SPI confusion

N

Niv

I have to interface several DACs, ADCs and temp sensors (all different
mnfrs of course) to an FPGA.
Now, the data sheets all say they are SPI compatible.
All seem to have a serial clock and chip select input.
The DACs have serial data input,
the ADCs have serial data output,
the temp sensor has a single data I/O pin!

Now the SPI spec seems to sort of agree (not with single I/O pin
though).
I need to write some VHDL that'll handle all the above, so I have a
common module,
in, out & I/O controlled by generics probably (as well as max clock
speed).

The VHDL block will be the master, controlled via our in-house common
bus structure from
a remote(ish) processor

Anyone point me at some SPI clarification please?

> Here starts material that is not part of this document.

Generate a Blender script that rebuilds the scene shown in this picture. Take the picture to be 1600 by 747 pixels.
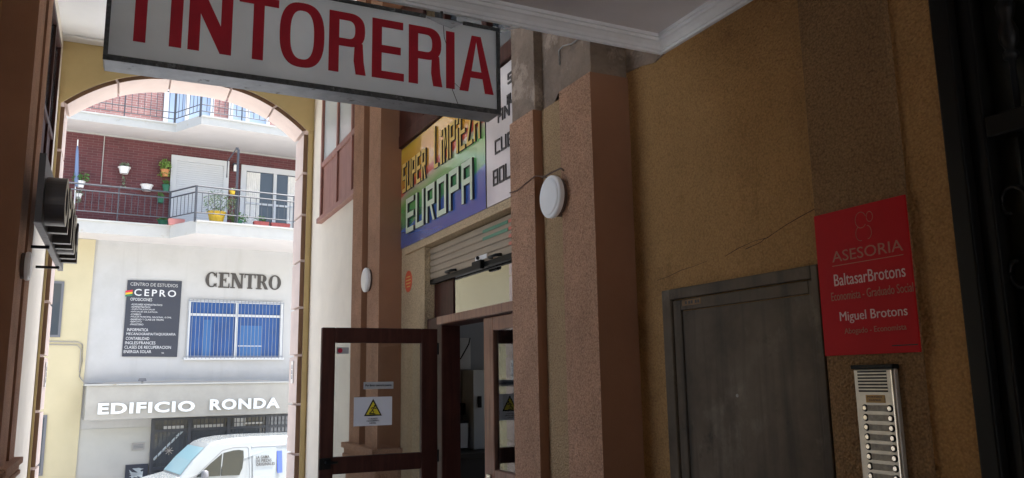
import bpy, bmesh, math, random
from mathutils import Vector, Matrix
random.seed(7)
R = math.radians
scene = bpy.context.scene
for o in list(bpy.data.objects):
    bpy.data.objects.remove(o)
COL = scene.collection

# ------------------------------------------------------------ camera
# world: X right across the passage, Y along the passage, Z up; z = 0 is eye height
def cam_axes(yaw, pitch, roll):
    cy, sy, cp, sp = math.cos(yaw), math.sin(yaw), math.cos(pitch), math.sin(pitch)
    f = Vector((sy*cp, cy*cp, sp)); r = Vector((cy, -sy, 0)); u = r.cross(f)
    c, s = math.cos(roll), math.sin(roll)
    return c*r + s*u, -s*r + c*u, f
r_, u_, f_ = cam_axes(R(25.9247), R(9.8819), R(-0.94674))
cam = bpy.data.cameras.new('camera'); cam_o = bpy.data.objects.new('camera', cam)
COL.objects.link(cam_o)
cam_o.matrix_world = Matrix(((r_.x, u_.x, -f_.x, 0), (r_.y, u_.y, -f_.y, 0), (r_.z, u_.z, -f_.z, 0), (0, 0, 0, 1)))
cam.sensor_width = 36; cam.lens = 1261.32/1600*36; cam.clip_start = 0.05; cam.clip_end = 500
scene.camera = cam_o

# ------------------------------------------------------------ light and exposure
SUN_EL, SUN_AZ = R(62), R(93)           # azimuth from +Y, clockwise: along the street, so the facades are only grazed
world = bpy.data.worlds.new('World'); scene.world = world; world.use_nodes = True
wn = world.node_tree.nodes; wl = world.node_tree.links
bg = wn['Background']; bg.inputs['Strength'].default_value = 0.15
sky = wn.new('ShaderNodeTexSky'); sky.sky_type = 'NISHITA'; sky.sun_disc = False
sky.sun_elevation = SUN_EL; sky.sun_rotation = SUN_AZ; sky.dust_density = 3.0; sky.air_density = 1.0
wl.new(sky.outputs[0], bg.inputs['Color'])
sun = bpy.data.lights.new('sun', 'SUN'); sun.energy = 4.0; sun.angle = R(4); sun.color = (1.0, 0.965, 0.92)
sun_o = bpy.data.objects.new('sun', sun); COL.objects.link(sun_o)
d = Vector((math.sin(SUN_AZ)*math.cos(SUN_EL), math.cos(SUN_AZ)*math.cos(SUN_EL), math.sin(SUN_EL)))
sun_o.rotation_euler = d.to_track_quat('Z', 'Y').to_euler(); sun_o.location = (0, -5, 30)
vs = scene.view_settings
vs.view_transform = 'Standard'; vs.look = 'None'; vs.gamma = 1; vs.use_curve_mapping = False
vs.exposure = 1.9
cy = scene.cycles
scene.render.engine = 'CYCLES'
cy.use_denoising = True
cy.max_bounces = 14; cy.diffuse_bounces = 8; cy.glossy_bounces = 6; cy.transparent_max_bounces = 16; cy.transmission_bounces = 8
cy.sample_clamp_indirect = 6.0; cy.caustics_reflective = False; cy.caustics_refractive = False

# ------------------------------------------------------------ materials
def mat(name, col, rough=0.6, bump=None, mottle=None, metal=0.0, spec=0.4, stains=None, coat=0.0, streak=None, grain=None):
    m = bpy.data.materials.new(name); m.use_nodes = True
    nt = m.node_tree; n = nt.nodes; l = nt.links
    b = n['Principled BSDF']
    b.inputs['Base Color'].default_value = (*col, 1); b.inputs['Roughness'].default_value = rough
    b.inputs['Metallic'].default_value = metal; b.inputs['Specular IOR Level'].default_value = spec
    b.inputs['Coat Weight'].default_value = coat; b.inputs['Coat Roughness'].default_value = 0.06
    tc = n.new('ShaderNodeTexCoord'); co = tc.outputs['Object']
    out = None
    def noise(scale, detail=4, rgh=0.55):
        t = n.new('ShaderNodeTexNoise'); t.inputs['Scale'].default_value = scale
        t.inputs['Detail'].default_value = detail; t.inputs['Roughness'].default_value = rgh
        l.new(co, t.inputs['Vector']); return t.outputs['Fac']
    def ramp(src, a, b_, ca=(0, 0, 0), cb=(1, 1, 1)):
        r = n.new('ShaderNodeValToRGB'); r.color_ramp.elements[0].position = a; r.color_ramp.elements[1].position = b_
        r.color_ramp.elements[0].color = (*ca, 1); r.color_ramp.elements[1].color = (*cb, 1); l.new(src, r.inputs[0]); return r.outputs[0]
    if mottle:
        amt, sc = mottle
        lo = tuple(c*(1-amt) for c in col); hi = tuple(min(1, c*(1+amt)) for c in col)
        out = ramp(noise(sc, 6, 0.65), 0.3, 0.7, lo, hi)
    if stains:
        for (scol, sc, a, b_) in stains:
            mx = n.new('ShaderNodeMix'); mx.data_type = 'RGBA'
            l.new(ramp(noise(sc, 8, 0.7), a, b_), mx.inputs[0])
            if out is not None: l.new(out, mx.inputs[6])
            else: mx.inputs[6].default_value = (*col, 1)
            mx.inputs[7].default_value = (*scol, 1); out = mx.outputs[2]
    if streak:
        scol, sx, a, b_ = streak
        mp = n.new('ShaderNodeMapping'); mp.inputs['Scale'].default_value = (sx, sx, sx*0.06); l.new(co, mp.inputs[0])
        t = n.new('ShaderNodeTexNoise'); t.inputs['Scale'].default_value = 1; t.inputs['Detail'].default_value = 5; l.new(mp.outputs[0], t.inputs['Vector'])
        mx = n.new('ShaderNodeMix'); mx.data_type = 'RGBA'; l.new(ramp(t.outputs['Fac'], a, b_), mx.inputs[0])
        if out is not None: l.new(out, mx.inputs[6])
        else: mx.inputs[6].default_value = (*col, 1)
        mx.inputs[7].default_value = (*scol, 1); out = mx.outputs[2]
    if grain:
        gs, ga = grain
        t = n.new('ShaderNodeTexVoronoi'); t.inputs['Scale'].default_value = gs; t.feature = 'SMOOTH_F1'; l.new(co, t.inputs['Vector'])
        g = ramp(t.outputs['Distance'], .15, .75, (1+ga*.35,)*3, (1-ga,)*3)
        mx = n.new('ShaderNodeMix'); mx.data_type = 'RGBA'; mx.blend_type = 'MULTIPLY'; mx.inputs[0].default_value = 1
        if out is not None: l.new(out, mx.inputs[6])
        else: mx.inputs[6].default_value = (*col, 1)
        l.new(g, mx.inputs[7]); out = mx.outputs[2]
    if out is not None: l.new(out, b.inputs['Base Color'])
    if bump:
        sc, st, dist = bump
        v = n.new('ShaderNodeTexVoronoi'); v.inputs['Scale'].default_value = sc; v.feature = 'SMOOTH_F1'; l.new(co, v.inputs['Vector'])
        a = n.new('ShaderNodeMath'); a.operation = 'ADD'; l.new(noise(sc*0.8, 3), a.inputs[0]); l.new(v.outputs['Distance'], a.inputs[1])
        bp = n.new('ShaderNodeBump'); bp.inputs['Strength'].default_value = st; bp.inputs['Distance'].default_value = dist
        l.new(a.outputs[0], bp.inputs['Height']); l.new(bp.outputs[0], b.inputs['Normal'])
    return m

def glass_mat(name, tint=(0.93, 0.95, 0.94), refl=1.0, rough=0.01):
    m = bpy.data.materials.new(name); m.use_nodes = True
    nt = m.node_tree; n = nt.nodes; l = nt.links
    for x in list(n):
        if x.type != 'OUTPUT_MATERIAL': n.remove(x)
    out = [x for x in n if x.type == 'OUTPUT_MATERIAL'][0]
    t = n.new('ShaderNodeBsdfTransparent'); t.inputs[0].default_value = (*tint, 1)
    g = n.new('ShaderNodeBsdfGlossy'); g.inputs['Roughness'].default_value = rough
    fr = n.new('ShaderNodeFresnel'); fr.inputs[0].default_value = 1.52
    mu = n.new('ShaderNodeMath'); mu.operation = 'MULTIPLY'; mu.inputs[1].default_value = refl; mu.use_clamp = True
    mx = n.new('ShaderNodeMixShader')
    l.new(fr.outputs[0], mu.inputs[0]); l.new(mu.outputs[0], mx.inputs[0]); l.new(t.outputs[0], mx.inputs[1]); l.new(g.outputs[0], mx.inputs[2])
    l.new(mx.outputs[0], out.inputs[0]); return m

def acrylic_mat(name, col, trans):
    m = bpy.data.materials.new(name); m.use_nodes = True
    nt = m.node_tree; n = nt.nodes; l = nt.links
    b = n['Principled BSDF']; b.inputs['Roughness'].default_value = 0.35
    out = [x for x in n if x.type == 'OUTPUT_MATERIAL'][0]
    tc = n.new('ShaderNodeTexCoord'); no = n.new('ShaderNodeTexNoise'); no.inputs['Scale'].default_value = 5; no.inputs['Detail'].default_value = 8
    l.new(tc.outputs['Object'], no.inputs['Vector'])
    rp = n.new('ShaderNodeValToRGB'); rp.color_ramp.elements[0].position = .3; rp.color_ramp.elements[1].position = .7
    rp.color_ramp.elements[0].color = (*[c*0.88 for c in col], 1); rp.color_ramp.elements[1].color = (*col, 1)
    l.new(no.outputs['Fac'], rp.inputs[0]); l.new(rp.outputs[0], b.inputs['Base Color'])
    t = n.new('ShaderNodeBsdfTranslucent'); l.new(rp.outputs[0], t.inputs[0])
    mx = n.new('ShaderNodeMixShader'); mx.inputs[0].default_value = trans
    l.new(b.outputs[0], mx.inputs[1]); l.new(t.outputs[0], mx.inputs[2]); l.new(mx.outputs[0], out.inputs[0]); return m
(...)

(Or I could be greedy & ask for pre-written example to start me off).

Regards, Niv.
 
D

David R Brooks

Niv said:
I have to interface several DACs, ADCs and temp sensors (all different
mnfrs of course) to an FPGA.
Now, the data sheets all say they are SPI compatible.
All seem to have a serial clock and chip select input.
The DACs have serial data input,
the ADCs have serial data output,
the temp sensor has a single data I/O pin!

Now the SPI spec seems to sort of agree (not with single I/O pin
though).
I need to write some VHDL that'll handle all the above, so I have a
common module,
in, out & I/O controlled by generics probably (as well as max clock
speed).

The VHDL block will be the master, controlled via our in-house common
bus structure from
a remote(ish) processor

Anyone point me at some SPI clarification please?

(Or I could be greedy & ask for pre-written example to start me off).

Regards, Niv.
The temp sensor isn't a Dallas "One Wire" device, by any chance?
1W and SPI are two very different beasts.
 
N

Niv

David said:
The temp sensor isn't a Dallas "One Wire" device, by any chance?
1W and SPI are two very different beasts.

No, it's an LM70, supposedly "SPI" but has a single I/O pin along with
clock & cs pins.
It switches from output to input after 16 clocks if cs is still active.
Think I'll just not use that feature as it powers up in "normal" mode.

Niv.
 
D

devices

I guess that "SPI compatible" only refers to
"One master device - to - One slave device" topology.
Chances are that they were not meant to be used in a chain
 
D

Dal

Downalod the Motorola (Freescale) 68HC11 data sheet and see the
Synchronous Peripheral Interface section.